XIII Volume 5: Full Red
By Jean Van Hamme and William Vance
Another Van Hamme series that I love. I’m never really sure whether I enjoy XIII or Largo Winch more – I think it all depends on which I’m currently reading. All I know is that I’m extremely grateful to Cinebook for bringing them to me.
So far, after 4 volumes of this series of XIII, we’ve followed the quest of an amnesiac man to discover his past and his identity, whilst avoiding a plethora of people trying to kill him for things he can’t remember doing – up to and including assassinating the oh so JFK-like president of the USA President William B. Sheridan.
And, just like last time, I’m going to completely bypass the complicated explanation in favour of the summary three pages presented at the start of Volume 4. Cheating? Oh yes….. (what is it they say about a picture – or sequential series of pictures – painting a thousand words?)
Okay, well, here in Volume 5 Van Hamme has really, really accelerated the pace. Surprisingly, this is the conclusion of the first storyline, and after all the carefully lain groundwork of the last four volumes which I found so deliciously thrilling, I have to admit I think it’s a mistake.
Okay, not that much of a mistake, since I still thoroughly enjoyed it and found it all tremendously exciting. (Just like all the previous volumes: Volumes 1, 2, 3 and 4- which I can quickly summarise by describing XIII as a stunningly good thriller of a book.)
But the whole volume proceeds so damn fast there’s barely time to draw breath. XIII and his associates make their way back from the wilderness they found themselves in at the end of Volume 4 in all too quick a fashion.
Meanwhile, in Washington, everything comes together all too quickly, with plot and counter plot dispensed with over a few pages.
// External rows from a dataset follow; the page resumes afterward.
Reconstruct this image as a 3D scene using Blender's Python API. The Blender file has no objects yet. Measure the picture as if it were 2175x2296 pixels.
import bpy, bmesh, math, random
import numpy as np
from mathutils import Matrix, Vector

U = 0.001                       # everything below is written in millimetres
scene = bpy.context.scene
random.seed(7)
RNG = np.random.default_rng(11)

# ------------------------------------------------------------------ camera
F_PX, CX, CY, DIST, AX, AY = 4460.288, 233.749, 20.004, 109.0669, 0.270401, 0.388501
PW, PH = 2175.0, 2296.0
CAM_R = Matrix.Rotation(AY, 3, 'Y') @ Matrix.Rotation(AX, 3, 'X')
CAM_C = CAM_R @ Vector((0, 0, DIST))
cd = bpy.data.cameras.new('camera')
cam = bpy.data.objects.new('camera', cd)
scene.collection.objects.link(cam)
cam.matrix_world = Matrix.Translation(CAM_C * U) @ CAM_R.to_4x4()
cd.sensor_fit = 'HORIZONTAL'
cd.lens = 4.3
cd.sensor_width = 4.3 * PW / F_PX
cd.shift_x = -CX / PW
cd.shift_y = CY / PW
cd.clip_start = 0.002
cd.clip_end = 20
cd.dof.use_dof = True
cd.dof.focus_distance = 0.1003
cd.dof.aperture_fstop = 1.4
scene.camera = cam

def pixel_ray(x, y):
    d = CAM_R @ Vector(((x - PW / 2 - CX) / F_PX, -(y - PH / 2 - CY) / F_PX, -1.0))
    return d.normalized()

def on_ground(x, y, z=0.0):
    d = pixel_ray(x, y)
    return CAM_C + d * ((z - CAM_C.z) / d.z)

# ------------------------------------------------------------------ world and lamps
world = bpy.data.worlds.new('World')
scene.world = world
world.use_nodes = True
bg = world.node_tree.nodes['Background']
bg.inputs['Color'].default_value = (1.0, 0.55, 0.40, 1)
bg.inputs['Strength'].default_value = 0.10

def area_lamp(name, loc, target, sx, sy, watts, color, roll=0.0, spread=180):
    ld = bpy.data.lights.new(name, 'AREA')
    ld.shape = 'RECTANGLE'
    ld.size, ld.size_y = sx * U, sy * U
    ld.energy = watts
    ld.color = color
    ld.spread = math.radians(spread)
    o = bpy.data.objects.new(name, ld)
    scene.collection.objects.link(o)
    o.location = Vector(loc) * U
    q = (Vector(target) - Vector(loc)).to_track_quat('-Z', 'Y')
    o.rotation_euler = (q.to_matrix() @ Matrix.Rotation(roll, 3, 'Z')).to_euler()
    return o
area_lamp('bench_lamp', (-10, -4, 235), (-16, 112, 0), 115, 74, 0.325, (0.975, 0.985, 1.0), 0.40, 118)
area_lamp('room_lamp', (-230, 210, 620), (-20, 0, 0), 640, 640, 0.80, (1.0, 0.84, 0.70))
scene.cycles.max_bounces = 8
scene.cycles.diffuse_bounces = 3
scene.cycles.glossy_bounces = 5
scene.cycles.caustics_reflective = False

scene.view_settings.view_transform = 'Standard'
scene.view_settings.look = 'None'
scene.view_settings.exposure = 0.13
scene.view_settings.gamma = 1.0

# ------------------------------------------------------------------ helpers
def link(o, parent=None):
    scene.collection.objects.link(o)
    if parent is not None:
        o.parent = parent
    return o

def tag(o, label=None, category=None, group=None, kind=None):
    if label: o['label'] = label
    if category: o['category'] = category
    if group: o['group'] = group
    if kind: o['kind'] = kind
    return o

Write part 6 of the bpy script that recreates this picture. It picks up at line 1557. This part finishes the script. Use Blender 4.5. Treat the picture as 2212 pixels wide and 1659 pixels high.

Before we know it, there’s a group of men acting somewhere well above the hapless current president very, very close to starting World War III on the pretense of making America strong again – and they’re the people with the roman numerals tattooed on their collar bones that have been controlling XIII’s life all along.
(Oh yes, WW3 – no half measures in XIII – as General Carrington discovers the depth of the conspiracy. From Volume 5; Full Red by Van Hamme and Vance, published by Cinebook)
Before you can say action set-piece it’s all over, with the plot thwarted, everything neatly wrapped up and XIII none the wiser and pledging to continue his quest to discover his identity, to investigate his previous life as Jason Fly.
There’s even that mainstay of rushed endings the summary conclusion pages (the sort you usually see over the end credits of a movie telling you where the characters ended up), where it seems Van Hamme simply either ran out of pages or ran out of steam and decided he couldn’t be bothered with a 6 volume of this part of the story to finish everything up satisfactorily.
(And there’s the set-up to the next part of the story – as XIII goes in search of his life as Jason Fly. From XIII Volume 5; Full Red by Van Hamme and Vance, published by Cinebook)
But even though the ending was, in my humble opinion, rushed and flawed, having just read Volumes 1-5 all over again for writing this review, I’m still convinced that Van Hamme and Vance’s XIII is a classy and classic piece of intriguing thriller. Possibly one of the best I’ve read in comics, certainly one of the most enjoyable.
Still, there’s still another 14 volumes of XIII to go. Van Hamme has a load of twists and turns in his story yet I’m quite sure. And this little bump along the road certainly wont stop me from being there right till the end.
















March 16th, 2011 at 9:41 am
Waiting to read the one drawn by Jean Giraud and set in Ireland.